Мне было года 3–4, не больше, когда я осознала, что моя мама меня не любит. Конечно, я понимала это не так, как в любой другой период моей жизни, но все же. Отсутствие любви чувствовалось в том, что она никак не реагировала, если я хотела сесть к ней на колени или взять за ручку, и в том, как она отворачивалась от моих поцелуев. Она не была похожа на тех людей, что любили меня – ни на папу, ни на дедушку, ни на двоюродную бабушку, ни даже на учителей, – чьи лица смягчались в улыбке при моем появлении.

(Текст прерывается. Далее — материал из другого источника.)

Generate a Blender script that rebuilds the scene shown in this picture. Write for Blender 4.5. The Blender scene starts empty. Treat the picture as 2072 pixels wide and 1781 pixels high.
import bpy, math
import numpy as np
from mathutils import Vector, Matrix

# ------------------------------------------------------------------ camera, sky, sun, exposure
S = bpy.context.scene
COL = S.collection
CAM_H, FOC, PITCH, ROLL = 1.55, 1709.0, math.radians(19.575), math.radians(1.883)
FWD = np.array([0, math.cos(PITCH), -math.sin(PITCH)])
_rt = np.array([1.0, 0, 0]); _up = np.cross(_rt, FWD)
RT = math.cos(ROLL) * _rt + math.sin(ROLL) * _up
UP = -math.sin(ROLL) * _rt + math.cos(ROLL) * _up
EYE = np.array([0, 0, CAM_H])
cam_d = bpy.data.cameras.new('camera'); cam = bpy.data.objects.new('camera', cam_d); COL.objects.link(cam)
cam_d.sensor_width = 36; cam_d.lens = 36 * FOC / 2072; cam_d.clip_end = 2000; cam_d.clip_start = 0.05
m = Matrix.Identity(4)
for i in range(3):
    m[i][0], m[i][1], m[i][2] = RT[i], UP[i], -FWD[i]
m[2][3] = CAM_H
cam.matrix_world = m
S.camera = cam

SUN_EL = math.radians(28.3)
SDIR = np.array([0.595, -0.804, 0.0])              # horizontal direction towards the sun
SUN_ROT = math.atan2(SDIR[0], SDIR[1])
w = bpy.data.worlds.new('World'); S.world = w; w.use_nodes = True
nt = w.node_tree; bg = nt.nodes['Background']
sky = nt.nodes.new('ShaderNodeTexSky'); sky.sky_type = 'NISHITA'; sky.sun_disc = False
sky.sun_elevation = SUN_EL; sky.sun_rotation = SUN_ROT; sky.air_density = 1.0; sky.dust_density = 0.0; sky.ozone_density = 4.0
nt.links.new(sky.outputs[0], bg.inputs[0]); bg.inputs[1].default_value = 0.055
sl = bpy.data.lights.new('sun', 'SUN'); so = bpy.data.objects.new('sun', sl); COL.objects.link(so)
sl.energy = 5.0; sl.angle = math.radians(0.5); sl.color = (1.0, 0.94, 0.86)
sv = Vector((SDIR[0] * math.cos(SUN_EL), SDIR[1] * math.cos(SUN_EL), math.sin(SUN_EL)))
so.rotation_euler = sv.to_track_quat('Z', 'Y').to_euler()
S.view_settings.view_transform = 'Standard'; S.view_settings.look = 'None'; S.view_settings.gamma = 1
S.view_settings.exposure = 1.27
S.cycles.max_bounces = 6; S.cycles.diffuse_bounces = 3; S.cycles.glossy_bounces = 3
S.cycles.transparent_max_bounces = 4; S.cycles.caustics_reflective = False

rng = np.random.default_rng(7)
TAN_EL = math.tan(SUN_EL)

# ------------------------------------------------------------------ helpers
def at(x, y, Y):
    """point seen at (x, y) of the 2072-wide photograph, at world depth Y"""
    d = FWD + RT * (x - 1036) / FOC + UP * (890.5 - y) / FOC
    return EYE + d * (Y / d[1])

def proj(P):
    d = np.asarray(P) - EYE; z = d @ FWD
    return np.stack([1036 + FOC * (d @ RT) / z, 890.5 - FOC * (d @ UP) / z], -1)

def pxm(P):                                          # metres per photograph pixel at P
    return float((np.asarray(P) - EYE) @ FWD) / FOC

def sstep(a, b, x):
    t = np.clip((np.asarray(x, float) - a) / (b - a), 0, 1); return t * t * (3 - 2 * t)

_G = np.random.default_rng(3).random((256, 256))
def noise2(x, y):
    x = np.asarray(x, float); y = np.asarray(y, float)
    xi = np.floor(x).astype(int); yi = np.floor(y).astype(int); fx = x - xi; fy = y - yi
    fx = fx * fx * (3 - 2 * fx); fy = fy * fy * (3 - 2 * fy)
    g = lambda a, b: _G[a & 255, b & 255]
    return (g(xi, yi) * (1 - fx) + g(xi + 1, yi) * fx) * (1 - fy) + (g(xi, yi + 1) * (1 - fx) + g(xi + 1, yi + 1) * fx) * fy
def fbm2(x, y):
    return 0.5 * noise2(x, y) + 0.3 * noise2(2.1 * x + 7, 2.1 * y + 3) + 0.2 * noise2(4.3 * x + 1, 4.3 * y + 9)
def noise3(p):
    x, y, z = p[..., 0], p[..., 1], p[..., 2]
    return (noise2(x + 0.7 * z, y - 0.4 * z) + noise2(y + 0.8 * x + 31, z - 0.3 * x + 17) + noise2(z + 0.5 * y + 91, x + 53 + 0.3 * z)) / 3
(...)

Позже я пришла к осознанию, что одного только моего образа кудрявой круглолицей девчонки, энергичной и любопытной, было достаточно, чтобы довести ее до белого каления. Если мы гуляли и я начинала идти вприпрыжку, она сразу говорила мне прекратить и отпускала мою руку – как бы в наказание. Как будто моя радость маму чем-то задевала. Ее звонкий голос сразу замедлял меня, я переставала прыгать и начинала чувствовать себя очень одиноко, хотя стук каблуков по асфальту и давал понять, что мама все еще рядом. Она была как пуля, от которой не увернуться, а когда и из-за чего произойдет выстрел – неизвестно. Если какой-нибудь незнакомец решал сказать, какая у нее красивая дочка, то это неминуемо приводило к тираде, внезапной, как гроза в летний день. Начиналось с утверждений, что и ее внешность не хуже, продолжалось ураганом жалоб, одна была злее и саркастичнее другой. Ее разочарование и злость могли нарастать до бесконечности.
Больше, чем в чем-либо еще, я была уверена, что мама сильнее всех и что я нуждаюсь в свете ее солнца. Но этот свет мог обжигать, он мог начать мерцать или резко потухнуть. Но, будучи маленьким ребенком, я так ее любила, так нуждалась в ней… мое желание угодить было таким же сильным, как страх перед ней.